Lawyers for more than 1,500 victims of Haiti's deadly cholera epidemic said they had served UN Secretary-General Ban Ki-moon with a personal summons to appear in US court, AFP reports.
Lawyers for more than 1,500 victims of Haiti's deadly cholera epidemic said they had served UN Secretary-General Ban Ki-moon with a personal summons to appear in US court, AFP reports.
The lawyers claimed that Ban was handed the papers as he entered the Asia Society in Manhattan, where he delivered an impassioned call on the international community to stop the war in Syria.
But a UN spokesman denied to AFP that the papers were served, saying the secretary-general's security had intervened and that Ban would not have to appear in court in Brooklyn.
Stanley Alpert, a lawyer for the plaintiffs, accused Ban and the United Nations of "ducking service in these lawsuits for months."
A lawsuit was filed against the United Nations in March in US federal court in Brooklyn, demanding the UN take responsibility, compensate the victims and provide critical sanitation.
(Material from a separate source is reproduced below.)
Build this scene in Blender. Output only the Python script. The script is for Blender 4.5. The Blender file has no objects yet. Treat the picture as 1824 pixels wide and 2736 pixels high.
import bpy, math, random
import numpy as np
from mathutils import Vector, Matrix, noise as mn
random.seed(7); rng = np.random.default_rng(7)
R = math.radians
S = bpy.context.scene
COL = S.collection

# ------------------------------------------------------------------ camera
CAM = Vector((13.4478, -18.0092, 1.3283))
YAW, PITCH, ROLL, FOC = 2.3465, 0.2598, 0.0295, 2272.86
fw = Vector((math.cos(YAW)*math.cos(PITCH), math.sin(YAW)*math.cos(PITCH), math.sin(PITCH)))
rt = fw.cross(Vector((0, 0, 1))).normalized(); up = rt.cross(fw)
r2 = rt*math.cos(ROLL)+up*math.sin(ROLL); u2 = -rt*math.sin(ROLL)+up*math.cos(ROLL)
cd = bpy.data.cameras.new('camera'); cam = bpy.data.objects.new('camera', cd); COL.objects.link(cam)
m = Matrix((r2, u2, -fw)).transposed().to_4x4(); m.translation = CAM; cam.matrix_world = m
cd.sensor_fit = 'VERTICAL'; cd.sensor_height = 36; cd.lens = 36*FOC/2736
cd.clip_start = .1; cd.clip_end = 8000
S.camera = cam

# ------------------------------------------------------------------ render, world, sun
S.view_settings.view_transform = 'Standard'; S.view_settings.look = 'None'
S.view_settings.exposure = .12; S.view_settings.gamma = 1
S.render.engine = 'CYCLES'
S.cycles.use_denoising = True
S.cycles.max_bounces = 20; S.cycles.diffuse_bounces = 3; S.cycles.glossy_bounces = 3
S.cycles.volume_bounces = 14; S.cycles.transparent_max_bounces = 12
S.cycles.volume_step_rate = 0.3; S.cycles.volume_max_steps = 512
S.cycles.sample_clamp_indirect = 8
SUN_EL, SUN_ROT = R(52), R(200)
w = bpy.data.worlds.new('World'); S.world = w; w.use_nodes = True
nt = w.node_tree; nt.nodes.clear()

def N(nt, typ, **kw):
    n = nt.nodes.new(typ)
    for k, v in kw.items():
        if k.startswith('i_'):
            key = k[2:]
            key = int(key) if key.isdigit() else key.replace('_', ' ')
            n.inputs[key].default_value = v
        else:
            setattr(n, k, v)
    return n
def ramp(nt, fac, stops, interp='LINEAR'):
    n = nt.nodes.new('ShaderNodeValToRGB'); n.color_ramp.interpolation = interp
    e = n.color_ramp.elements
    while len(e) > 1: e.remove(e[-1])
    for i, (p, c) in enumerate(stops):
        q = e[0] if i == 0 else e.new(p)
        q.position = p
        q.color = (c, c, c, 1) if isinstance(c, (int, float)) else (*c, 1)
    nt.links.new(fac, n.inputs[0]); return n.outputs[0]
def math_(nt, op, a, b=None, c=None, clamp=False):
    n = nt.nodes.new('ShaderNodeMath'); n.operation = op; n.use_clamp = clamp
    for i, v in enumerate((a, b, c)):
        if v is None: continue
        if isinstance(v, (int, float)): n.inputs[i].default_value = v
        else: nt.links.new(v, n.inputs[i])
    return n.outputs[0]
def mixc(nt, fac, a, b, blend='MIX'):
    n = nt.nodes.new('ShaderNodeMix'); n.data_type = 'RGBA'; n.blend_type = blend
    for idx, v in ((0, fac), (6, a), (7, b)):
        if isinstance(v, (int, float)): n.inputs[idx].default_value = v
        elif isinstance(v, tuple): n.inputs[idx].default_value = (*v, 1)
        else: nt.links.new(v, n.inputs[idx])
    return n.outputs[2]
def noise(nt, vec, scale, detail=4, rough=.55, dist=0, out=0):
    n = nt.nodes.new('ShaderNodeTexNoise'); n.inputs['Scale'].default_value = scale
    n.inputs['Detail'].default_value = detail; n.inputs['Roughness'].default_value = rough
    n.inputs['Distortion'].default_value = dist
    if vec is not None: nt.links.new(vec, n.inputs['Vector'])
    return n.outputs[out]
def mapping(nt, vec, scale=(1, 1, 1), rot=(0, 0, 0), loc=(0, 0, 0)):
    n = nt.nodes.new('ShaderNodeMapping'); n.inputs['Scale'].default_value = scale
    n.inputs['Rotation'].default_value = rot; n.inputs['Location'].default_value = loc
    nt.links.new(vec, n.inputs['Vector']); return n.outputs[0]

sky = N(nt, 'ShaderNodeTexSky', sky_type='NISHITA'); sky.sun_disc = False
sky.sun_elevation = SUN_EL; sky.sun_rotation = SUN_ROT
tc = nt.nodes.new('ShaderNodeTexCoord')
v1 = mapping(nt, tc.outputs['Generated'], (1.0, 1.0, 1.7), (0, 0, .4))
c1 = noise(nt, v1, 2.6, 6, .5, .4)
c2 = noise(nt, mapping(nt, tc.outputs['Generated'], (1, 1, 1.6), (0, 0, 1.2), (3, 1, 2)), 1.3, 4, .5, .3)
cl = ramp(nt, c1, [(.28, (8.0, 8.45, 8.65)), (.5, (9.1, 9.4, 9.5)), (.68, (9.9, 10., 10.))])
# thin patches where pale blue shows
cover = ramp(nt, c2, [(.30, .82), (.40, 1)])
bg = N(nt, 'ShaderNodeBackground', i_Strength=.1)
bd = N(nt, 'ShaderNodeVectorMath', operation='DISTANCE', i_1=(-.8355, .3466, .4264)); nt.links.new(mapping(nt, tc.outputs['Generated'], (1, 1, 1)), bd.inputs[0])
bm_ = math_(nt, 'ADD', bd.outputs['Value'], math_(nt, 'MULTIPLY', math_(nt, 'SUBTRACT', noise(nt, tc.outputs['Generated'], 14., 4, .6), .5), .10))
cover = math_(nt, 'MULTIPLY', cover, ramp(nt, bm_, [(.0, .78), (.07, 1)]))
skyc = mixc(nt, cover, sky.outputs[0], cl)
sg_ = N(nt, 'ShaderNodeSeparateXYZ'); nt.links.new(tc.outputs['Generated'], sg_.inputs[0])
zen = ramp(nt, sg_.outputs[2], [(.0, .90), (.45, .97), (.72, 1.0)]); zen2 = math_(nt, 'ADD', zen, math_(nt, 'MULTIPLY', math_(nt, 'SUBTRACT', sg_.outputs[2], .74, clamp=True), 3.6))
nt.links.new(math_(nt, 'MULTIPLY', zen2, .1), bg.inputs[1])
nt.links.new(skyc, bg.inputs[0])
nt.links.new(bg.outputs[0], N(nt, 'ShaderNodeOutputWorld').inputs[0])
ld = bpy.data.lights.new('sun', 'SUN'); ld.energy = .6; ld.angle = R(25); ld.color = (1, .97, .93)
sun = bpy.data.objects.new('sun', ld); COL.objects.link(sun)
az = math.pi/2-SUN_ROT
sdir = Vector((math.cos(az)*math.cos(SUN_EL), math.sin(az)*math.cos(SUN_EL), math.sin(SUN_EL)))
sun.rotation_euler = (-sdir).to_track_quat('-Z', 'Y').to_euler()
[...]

It claims that more than 8,000 people were killed and around 700,000 fell ill since the epidemic broke out in 2010.
There had been no cholera in Haiti for at least 150 years until it was allegedly introduced by Nepalese UN peacekeepers sent there in the wake of the devastating January 2010 earthquake.
The source of the cholera epidemic was traced to a river that runs next to a UN camp in the central town of Mirebalais, where Nepalese troops had been based.
The strain of cholera is the same as one endemic in Nepal.
But the United Nations refuses to recognize responsibility for the outbreak, arguing it is impossible to determine its origin and noting it is immune from prosecution in the United States.
In October, five Haitian victims of the epidemic filed a first lawsuit against the United Nations in US court in New York.
The US State Department said the United Nations and its mission in Haiti were immune from the suit.
The cholera epidemic has yet to be brought under control.
In 2013 alone, some 65,000 cases and 55 deaths were recorded, in addition to cases in neighboring countries including the Dominican Republic, Cuba and most recently, Mexico.
"They now must face a US federal judge and explain why they feel they are immune from fulfilling that agreed-upon responsibility," said lawyer Tim Howard on Friday.